## WHAT NEEDS TO BE DONE
Tell how many lines carry the word "picture"; the reply is the number and nothing else.

## DATASET ENTRIES
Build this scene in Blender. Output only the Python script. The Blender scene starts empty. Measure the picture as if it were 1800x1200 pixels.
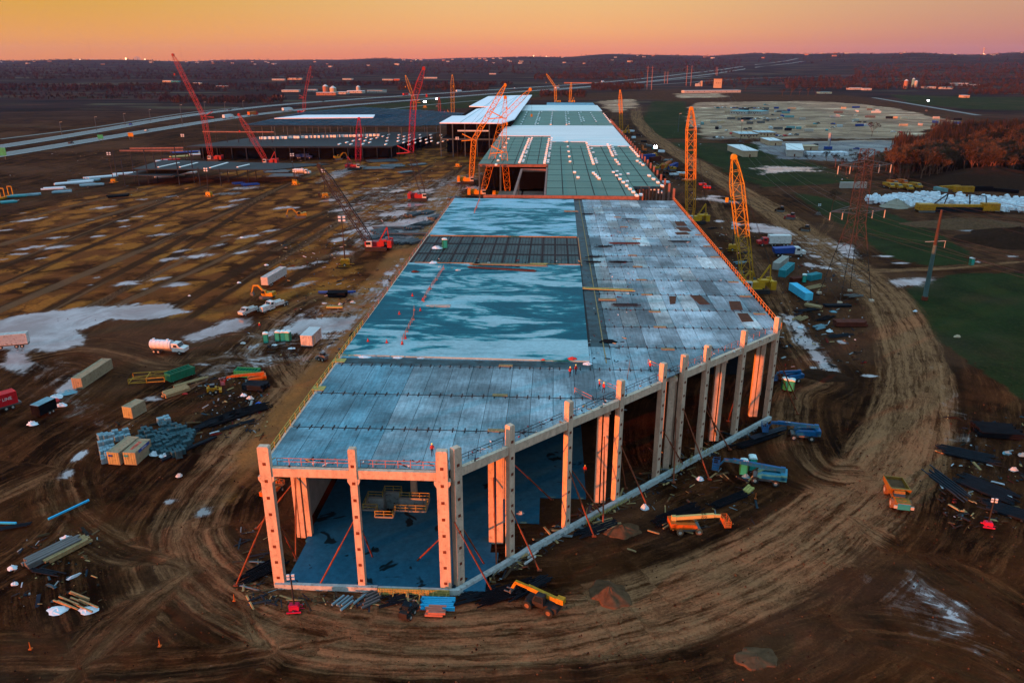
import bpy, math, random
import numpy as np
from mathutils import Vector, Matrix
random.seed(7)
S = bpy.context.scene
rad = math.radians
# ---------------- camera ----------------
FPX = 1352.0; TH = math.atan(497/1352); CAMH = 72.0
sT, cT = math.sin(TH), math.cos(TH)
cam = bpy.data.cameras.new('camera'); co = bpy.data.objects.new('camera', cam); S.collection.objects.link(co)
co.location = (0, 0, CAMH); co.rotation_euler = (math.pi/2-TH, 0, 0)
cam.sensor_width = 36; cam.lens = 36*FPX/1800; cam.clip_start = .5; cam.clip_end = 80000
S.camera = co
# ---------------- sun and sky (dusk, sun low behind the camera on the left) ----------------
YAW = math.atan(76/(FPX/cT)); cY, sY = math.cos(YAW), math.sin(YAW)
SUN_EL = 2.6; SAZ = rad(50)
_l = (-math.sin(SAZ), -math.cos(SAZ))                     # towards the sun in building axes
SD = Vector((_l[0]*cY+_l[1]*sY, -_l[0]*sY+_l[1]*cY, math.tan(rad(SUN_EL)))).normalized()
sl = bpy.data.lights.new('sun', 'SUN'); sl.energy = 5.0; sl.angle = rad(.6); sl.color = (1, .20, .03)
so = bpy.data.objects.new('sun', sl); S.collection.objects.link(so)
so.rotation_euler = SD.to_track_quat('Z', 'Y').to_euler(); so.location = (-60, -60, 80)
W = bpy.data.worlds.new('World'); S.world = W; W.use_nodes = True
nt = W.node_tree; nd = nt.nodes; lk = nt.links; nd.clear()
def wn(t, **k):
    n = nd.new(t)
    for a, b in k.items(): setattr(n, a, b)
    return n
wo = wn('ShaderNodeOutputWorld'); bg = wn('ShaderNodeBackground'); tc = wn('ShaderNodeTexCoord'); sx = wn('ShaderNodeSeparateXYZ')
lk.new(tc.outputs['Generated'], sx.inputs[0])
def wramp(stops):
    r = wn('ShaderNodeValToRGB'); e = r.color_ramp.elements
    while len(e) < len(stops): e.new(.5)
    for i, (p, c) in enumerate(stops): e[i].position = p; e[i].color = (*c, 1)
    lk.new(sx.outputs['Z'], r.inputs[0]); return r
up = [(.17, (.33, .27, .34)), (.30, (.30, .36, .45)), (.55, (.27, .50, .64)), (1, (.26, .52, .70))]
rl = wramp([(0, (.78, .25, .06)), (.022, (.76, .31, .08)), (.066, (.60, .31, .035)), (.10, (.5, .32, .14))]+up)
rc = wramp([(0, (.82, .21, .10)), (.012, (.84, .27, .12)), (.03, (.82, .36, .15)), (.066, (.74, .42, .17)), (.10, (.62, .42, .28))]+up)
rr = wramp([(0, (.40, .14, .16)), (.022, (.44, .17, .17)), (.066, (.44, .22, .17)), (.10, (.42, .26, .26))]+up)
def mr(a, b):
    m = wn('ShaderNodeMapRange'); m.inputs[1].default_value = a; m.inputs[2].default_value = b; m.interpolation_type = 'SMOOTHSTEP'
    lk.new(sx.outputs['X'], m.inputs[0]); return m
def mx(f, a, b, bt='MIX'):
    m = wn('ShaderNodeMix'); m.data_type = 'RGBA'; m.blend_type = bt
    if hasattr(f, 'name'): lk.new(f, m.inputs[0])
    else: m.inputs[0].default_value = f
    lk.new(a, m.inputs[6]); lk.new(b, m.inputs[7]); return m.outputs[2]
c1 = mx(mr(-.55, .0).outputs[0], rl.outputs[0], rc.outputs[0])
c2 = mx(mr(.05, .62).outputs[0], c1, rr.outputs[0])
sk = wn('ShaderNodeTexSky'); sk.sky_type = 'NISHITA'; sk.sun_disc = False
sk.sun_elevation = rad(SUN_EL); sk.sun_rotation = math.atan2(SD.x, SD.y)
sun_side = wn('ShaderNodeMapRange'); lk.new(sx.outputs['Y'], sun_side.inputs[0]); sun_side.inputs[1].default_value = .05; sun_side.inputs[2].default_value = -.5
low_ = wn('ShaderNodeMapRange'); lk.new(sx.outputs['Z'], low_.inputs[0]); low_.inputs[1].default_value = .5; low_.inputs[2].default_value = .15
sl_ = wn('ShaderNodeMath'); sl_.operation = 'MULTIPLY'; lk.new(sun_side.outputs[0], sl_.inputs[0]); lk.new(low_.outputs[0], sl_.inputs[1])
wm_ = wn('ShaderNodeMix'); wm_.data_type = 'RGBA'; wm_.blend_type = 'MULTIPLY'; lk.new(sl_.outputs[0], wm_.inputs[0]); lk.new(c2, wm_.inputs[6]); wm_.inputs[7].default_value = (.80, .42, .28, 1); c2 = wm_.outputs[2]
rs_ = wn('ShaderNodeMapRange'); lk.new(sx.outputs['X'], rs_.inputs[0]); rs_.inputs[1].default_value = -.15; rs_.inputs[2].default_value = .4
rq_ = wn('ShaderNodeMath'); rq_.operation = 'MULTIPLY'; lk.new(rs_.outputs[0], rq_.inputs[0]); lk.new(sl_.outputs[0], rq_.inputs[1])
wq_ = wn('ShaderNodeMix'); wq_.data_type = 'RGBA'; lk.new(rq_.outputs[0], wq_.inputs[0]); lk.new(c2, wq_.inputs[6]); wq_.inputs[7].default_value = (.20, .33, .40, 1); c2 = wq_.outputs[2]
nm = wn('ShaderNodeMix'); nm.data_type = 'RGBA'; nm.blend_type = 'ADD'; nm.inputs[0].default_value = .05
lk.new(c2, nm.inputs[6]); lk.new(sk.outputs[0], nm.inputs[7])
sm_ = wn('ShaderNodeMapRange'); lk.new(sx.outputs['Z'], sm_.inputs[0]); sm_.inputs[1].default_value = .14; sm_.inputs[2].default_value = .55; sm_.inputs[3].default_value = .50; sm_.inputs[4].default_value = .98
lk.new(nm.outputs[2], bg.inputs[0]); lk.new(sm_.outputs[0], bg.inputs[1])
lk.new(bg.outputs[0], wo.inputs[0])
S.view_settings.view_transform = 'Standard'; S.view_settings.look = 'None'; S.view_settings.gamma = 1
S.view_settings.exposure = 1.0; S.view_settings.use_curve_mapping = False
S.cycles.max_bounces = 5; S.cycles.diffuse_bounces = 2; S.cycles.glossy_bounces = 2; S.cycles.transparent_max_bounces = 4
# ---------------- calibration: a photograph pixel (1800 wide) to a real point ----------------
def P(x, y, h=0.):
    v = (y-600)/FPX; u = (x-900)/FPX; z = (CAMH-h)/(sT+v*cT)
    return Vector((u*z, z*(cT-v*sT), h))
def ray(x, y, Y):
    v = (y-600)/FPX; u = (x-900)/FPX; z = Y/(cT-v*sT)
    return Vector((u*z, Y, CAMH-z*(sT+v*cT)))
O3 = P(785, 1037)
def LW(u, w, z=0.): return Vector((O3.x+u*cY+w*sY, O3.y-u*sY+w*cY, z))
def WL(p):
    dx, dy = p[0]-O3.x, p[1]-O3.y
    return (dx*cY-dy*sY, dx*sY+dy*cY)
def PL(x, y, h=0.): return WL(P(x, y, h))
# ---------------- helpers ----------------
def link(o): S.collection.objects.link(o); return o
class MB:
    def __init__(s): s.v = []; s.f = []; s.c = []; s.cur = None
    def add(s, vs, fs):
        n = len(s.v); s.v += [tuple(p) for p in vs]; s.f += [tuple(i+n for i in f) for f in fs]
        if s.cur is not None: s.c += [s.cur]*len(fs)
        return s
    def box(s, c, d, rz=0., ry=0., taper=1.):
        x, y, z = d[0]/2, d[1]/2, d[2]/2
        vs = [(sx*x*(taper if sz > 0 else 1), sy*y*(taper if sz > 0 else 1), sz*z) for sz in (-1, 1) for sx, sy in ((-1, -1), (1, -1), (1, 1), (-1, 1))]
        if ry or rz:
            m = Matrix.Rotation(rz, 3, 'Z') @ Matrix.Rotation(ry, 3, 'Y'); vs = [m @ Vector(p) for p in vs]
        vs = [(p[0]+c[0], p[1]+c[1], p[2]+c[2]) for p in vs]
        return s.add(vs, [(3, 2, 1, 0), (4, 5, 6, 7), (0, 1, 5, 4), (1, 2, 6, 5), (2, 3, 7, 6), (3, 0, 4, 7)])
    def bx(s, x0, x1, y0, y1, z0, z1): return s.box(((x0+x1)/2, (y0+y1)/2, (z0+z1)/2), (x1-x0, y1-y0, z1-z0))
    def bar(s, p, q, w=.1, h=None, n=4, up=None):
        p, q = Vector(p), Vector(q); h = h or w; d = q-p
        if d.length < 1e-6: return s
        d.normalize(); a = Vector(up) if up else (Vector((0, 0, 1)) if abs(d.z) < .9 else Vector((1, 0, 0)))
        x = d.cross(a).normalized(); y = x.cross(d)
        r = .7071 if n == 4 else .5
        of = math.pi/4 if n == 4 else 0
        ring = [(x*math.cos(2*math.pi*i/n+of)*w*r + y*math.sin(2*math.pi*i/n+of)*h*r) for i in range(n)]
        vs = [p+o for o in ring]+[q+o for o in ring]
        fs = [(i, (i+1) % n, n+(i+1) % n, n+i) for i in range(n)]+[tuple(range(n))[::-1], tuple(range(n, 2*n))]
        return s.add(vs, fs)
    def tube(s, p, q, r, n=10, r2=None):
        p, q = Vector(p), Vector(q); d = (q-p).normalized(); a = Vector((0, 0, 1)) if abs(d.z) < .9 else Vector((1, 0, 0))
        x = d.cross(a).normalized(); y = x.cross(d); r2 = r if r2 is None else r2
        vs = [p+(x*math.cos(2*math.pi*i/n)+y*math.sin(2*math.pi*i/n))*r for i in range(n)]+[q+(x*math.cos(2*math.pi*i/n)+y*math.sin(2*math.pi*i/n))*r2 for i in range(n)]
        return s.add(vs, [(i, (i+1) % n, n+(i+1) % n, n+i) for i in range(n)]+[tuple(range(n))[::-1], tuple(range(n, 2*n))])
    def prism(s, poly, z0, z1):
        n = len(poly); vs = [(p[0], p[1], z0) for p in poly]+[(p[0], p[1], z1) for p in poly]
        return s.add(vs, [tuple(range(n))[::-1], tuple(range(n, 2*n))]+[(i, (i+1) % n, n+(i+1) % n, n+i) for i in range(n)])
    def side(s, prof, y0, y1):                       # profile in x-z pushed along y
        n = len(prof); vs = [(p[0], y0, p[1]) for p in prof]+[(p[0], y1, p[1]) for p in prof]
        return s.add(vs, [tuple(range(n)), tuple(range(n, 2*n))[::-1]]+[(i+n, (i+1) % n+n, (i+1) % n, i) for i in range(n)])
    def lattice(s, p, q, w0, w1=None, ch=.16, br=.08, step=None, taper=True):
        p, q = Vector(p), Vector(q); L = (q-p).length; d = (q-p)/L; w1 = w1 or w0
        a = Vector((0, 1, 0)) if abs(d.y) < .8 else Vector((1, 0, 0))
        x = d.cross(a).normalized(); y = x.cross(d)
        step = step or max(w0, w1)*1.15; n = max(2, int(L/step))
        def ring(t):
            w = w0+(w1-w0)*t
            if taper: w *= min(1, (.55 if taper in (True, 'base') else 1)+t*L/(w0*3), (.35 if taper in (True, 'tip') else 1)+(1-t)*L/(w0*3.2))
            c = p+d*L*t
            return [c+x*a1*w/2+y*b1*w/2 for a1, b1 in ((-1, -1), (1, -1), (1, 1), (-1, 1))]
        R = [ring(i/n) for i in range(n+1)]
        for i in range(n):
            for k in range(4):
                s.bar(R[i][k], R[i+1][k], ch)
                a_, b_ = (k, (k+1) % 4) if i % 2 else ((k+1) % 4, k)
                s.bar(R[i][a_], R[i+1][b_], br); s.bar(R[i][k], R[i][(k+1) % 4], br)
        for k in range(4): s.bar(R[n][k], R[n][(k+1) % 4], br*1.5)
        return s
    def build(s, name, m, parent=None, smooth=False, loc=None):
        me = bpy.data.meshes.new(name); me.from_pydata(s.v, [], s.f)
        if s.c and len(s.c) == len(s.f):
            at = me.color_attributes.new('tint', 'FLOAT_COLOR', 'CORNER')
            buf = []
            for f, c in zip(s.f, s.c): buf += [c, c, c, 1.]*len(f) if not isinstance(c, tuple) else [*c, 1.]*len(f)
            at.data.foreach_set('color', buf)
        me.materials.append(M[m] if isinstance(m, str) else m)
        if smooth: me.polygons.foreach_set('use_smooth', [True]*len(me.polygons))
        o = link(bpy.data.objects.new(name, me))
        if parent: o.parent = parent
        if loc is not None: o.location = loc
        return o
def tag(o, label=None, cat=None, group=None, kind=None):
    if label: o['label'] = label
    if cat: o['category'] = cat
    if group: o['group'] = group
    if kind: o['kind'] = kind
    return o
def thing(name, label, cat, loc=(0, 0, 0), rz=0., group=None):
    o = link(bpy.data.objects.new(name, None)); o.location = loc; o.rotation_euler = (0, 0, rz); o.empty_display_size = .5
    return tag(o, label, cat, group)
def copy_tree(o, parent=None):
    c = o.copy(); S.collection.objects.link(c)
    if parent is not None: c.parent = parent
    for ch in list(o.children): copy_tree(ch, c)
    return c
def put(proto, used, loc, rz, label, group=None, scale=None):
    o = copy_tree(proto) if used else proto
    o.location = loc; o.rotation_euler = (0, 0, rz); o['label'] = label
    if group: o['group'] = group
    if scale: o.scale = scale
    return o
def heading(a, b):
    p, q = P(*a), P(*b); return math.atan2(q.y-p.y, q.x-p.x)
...
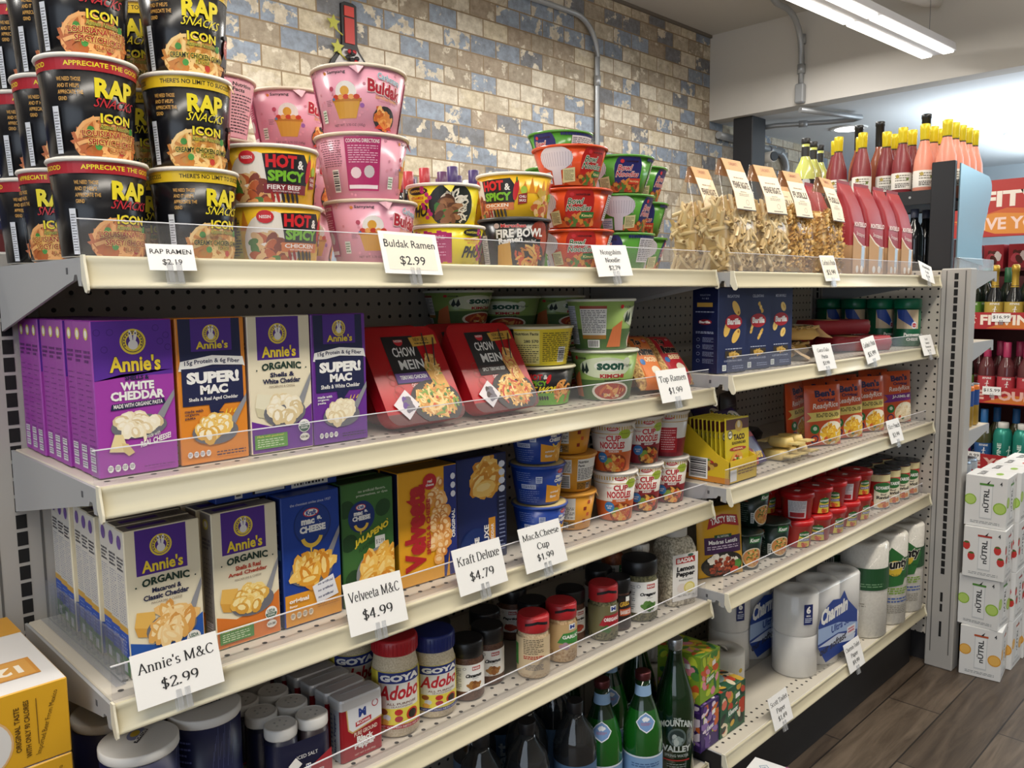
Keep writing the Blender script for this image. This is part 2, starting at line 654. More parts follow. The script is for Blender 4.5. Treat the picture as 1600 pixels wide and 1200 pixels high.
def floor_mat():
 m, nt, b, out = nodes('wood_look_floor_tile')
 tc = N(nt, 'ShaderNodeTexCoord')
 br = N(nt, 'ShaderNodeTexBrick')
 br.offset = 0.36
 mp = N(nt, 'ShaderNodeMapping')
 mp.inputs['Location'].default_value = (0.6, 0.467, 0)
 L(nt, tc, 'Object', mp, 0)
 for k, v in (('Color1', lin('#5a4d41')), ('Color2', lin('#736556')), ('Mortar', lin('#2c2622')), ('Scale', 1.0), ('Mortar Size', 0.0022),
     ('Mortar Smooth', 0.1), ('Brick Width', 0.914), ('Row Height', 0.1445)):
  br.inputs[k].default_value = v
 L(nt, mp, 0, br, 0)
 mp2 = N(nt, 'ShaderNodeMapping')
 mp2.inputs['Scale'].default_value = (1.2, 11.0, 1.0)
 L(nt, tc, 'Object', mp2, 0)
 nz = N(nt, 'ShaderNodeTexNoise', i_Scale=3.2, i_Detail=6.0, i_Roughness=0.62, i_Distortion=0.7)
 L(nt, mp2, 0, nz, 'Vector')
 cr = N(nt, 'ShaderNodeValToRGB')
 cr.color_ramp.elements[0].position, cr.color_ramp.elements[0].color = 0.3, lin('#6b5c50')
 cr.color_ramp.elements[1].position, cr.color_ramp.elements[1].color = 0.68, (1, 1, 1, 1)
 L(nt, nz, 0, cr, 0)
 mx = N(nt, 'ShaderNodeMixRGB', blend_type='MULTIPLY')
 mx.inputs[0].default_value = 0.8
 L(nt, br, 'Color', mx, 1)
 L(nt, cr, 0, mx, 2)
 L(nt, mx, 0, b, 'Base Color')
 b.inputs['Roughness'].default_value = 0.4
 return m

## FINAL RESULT
2